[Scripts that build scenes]

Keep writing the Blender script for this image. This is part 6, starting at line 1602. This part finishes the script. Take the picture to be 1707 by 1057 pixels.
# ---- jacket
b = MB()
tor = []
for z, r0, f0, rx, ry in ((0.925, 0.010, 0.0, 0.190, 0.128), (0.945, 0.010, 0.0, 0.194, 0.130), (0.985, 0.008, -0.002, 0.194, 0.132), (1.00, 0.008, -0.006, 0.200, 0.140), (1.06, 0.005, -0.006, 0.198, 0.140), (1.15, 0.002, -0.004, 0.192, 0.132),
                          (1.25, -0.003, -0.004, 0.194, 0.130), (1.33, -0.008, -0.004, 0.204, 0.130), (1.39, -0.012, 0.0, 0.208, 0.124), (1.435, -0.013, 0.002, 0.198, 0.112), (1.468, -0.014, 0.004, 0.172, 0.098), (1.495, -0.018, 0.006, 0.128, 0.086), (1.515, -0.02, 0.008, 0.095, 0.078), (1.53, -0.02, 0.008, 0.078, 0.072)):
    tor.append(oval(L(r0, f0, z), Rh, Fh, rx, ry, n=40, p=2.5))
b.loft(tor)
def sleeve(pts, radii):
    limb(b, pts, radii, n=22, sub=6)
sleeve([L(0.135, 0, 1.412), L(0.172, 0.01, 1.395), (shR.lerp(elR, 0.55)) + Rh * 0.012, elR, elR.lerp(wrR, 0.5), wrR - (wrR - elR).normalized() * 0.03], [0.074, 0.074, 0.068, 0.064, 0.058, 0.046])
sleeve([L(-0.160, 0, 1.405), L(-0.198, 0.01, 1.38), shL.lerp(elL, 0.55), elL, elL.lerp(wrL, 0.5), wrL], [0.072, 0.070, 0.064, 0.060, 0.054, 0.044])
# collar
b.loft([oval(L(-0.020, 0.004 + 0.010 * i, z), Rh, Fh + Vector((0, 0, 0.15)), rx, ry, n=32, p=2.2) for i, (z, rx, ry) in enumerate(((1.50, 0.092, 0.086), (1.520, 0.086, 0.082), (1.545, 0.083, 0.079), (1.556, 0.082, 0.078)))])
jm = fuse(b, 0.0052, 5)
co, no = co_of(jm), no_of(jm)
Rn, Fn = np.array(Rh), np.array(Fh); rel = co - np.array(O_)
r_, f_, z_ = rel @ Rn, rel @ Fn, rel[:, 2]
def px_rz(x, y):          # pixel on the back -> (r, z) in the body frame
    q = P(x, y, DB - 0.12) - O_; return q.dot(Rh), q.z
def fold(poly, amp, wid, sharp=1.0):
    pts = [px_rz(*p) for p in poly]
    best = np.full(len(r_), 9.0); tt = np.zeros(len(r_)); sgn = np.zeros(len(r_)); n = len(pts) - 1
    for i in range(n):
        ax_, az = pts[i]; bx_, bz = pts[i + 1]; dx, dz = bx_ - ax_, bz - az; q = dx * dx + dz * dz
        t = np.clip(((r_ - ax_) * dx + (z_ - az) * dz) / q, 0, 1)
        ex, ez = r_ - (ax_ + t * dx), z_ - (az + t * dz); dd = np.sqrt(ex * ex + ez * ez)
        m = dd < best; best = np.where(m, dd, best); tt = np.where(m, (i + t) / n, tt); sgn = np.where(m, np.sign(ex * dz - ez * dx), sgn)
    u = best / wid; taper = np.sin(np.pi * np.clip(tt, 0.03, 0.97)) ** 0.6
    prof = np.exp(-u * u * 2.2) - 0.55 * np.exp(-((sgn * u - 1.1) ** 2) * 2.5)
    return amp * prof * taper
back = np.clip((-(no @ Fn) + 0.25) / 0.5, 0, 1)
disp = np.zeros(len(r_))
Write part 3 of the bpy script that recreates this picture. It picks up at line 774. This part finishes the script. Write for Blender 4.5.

What is being asked:
Generate an exact reproduction of all entries.

The response:
Keep writing the Blender script for this image. This is part 6, starting at line 1602. This part finishes the script. Take the picture to be 1707 by 1057 pixels.
# ---- jacket
b = MB()
tor = []
for z, r0, f0, rx, ry in ((0.925, 0.010, 0.0, 0.190, 0.128), (0.945, 0.010, 0.0, 0.194, 0.130), (0.985, 0.008, -0.002, 0.194, 0.132), (1.00, 0.008, -0.006, 0.200, 0.140), (1.06, 0.005, -0.006, 0.198, 0.140), (1.15, 0.002, -0.004, 0.192, 0.132),
                          (1.25, -0.003, -0.004, 0.194, 0.130), (1.33, -0.008, -0.004, 0.204, 0.130), (1.39, -0.012, 0.0, 0.208, 0.124), (1.435, -0.013, 0.002, 0.198, 0.112), (1.468, -0.014, 0.004, 0.172, 0.098), (1.495, -0.018, 0.006, 0.128, 0.086), (1.515, -0.02, 0.008, 0.095, 0.078), (1.53, -0.02, 0.008, 0.078, 0.072)):
    tor.append(oval(L(r0, f0, z), Rh, Fh, rx, ry, n=40, p=2.5))
b.loft(tor)
def sleeve(pts, radii):
    limb(b, pts, radii, n=22, sub=6)
sleeve([L(0.135, 0, 1.412), L(0.172, 0.01, 1.395), (shR.lerp(elR, 0.55)) + Rh * 0.012, elR, elR.lerp(wrR, 0.5), wrR - (wrR - elR).normalized() * 0.03], [0.074, 0.074, 0.068, 0.064, 0.058, 0.046])
sleeve([L(-0.160, 0, 1.405), L(-0.198, 0.01, 1.38), shL.lerp(elL, 0.55), elL, elL.lerp(wrL, 0.5), wrL], [0.072, 0.070, 0.064, 0.060, 0.054, 0.044])
# collar
b.loft([oval(L(-0.020, 0.004 + 0.010 * i, z), Rh, Fh + Vector((0, 0, 0.15)), rx, ry, n=32, p=2.2) for i, (z, rx, ry) in enumerate(((1.50, 0.092, 0.086), (1.520, 0.086, 0.082), (1.545, 0.083, 0.079), (1.556, 0.082, 0.078)))])
jm = fuse(b, 0.0052, 5)
co, no = co_of(jm), no_of(jm)
Rn, Fn = np.array(Rh), np.array(Fh); rel = co - np.array(O_)
r_, f_, z_ = rel @ Rn, rel @ Fn, rel[:, 2]
def px_rz(x, y):          # pixel on the back -> (r, z) in the body frame
    q = P(x, y, DB - 0.12) - O_; return q.dot(Rh), q.z
def fold(poly, amp, wid, sharp=1.0):
    pts = [px_rz(*p) for p in poly]
    best = np.full(len(r_), 9.0); tt = np.zeros(len(r_)); sgn = np.zeros(len(r_)); n = len(pts) - 1
    for i in range(n):
        ax_, az = pts[i]; bx_, bz = pts[i + 1]; dx, dz = bx_ - ax_, bz - az; q = dx * dx + dz * dz
        t = np.clip(((r_ - ax_) * dx + (z_ - az) * dz) / q, 0, 1)
        ex, ez = r_ - (ax_ + t * dx), z_ - (az + t * dz); dd = np.sqrt(ex * ex + ez * ez)
        m = dd < best; best = np.where(m, dd, best); tt = np.where(m, (i + t) / n, tt); sgn = np.where(m, np.sign(ex * dz - ez * dx), sgn)
    u = best / wid; taper = np.sin(np.pi * np.clip(tt, 0.03, 0.97)) ** 0.6
    prof = np.exp(-u * u * 2.2) - 0.55 * np.exp(-((sgn * u - 1.1) ** 2) * 2.5)
    return amp * prof * taper
back = np.clip((-(no @ Fn) + 0.25) / 0.5, 0, 1)
disp = np.zeros(len(r_))
Write part 3 of the bpy script that recreates this picture. It picks up at line 774. This part finishes the script. Write for Blender 4.5.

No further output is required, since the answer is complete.